Secondarily, data needs to be in a cache page for the CPU to really do it quickly. Often repeating a calculation means the first run through gets the penalty of the CPU having to swap in a bunch of cache pages, whereas all future runs don't need to pay that price as the relevant parts of memory are already in the caches.

The conclusion is simple: Micro-benchmarking like this is incredibly complicated, you can't just time it with System.nanoTime, JVMs are incredibly complicated, CPUs are incredibly complicated, even the wintered engineers that spend their days writing the JVM itself are on record as stating they are far too stupid to guess performance like this. So you stand absolutely no chance whatsoever.

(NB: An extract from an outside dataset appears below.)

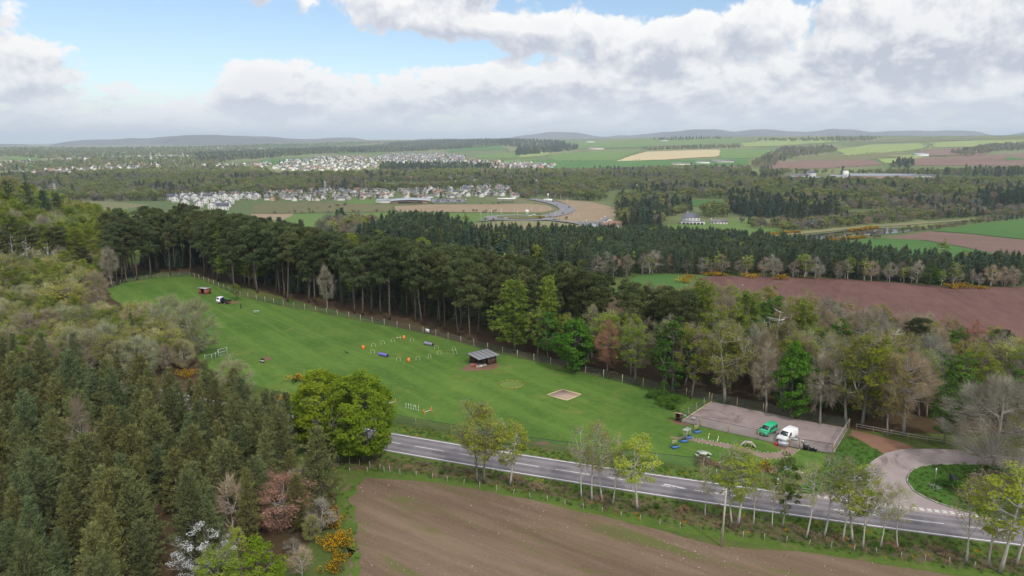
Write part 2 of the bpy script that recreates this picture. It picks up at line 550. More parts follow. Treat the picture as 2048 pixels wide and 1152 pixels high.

The solution is, fortunately, also very very simple. Those same JVM engineers wanna know how fast stuff runs so they wrote an entire framework that lets you micro-benchmark, actively checking for hotspot warmups, doing a bunch of dry runs, ensuring that the optimizer doesn't optimize away your entire algorithm (which can happen, if you sort a list and then toss the list in the garbage, the optimizer might just figure out that the entire sort op is best optimized by skipping it entirely, because, hey, if nobody actually cares about the results of the sort, why sort, right? You need a 'sink' to ensure that the optimizer doesn't conclude it can just junk the whole thing due to the data being discarded!) - and it is called JMH. Rewrite your benchmark in JMH and let it rip. You'll find that it times consistently, and those times are generally meaningful (vs what you wrote, which means mostly nothing).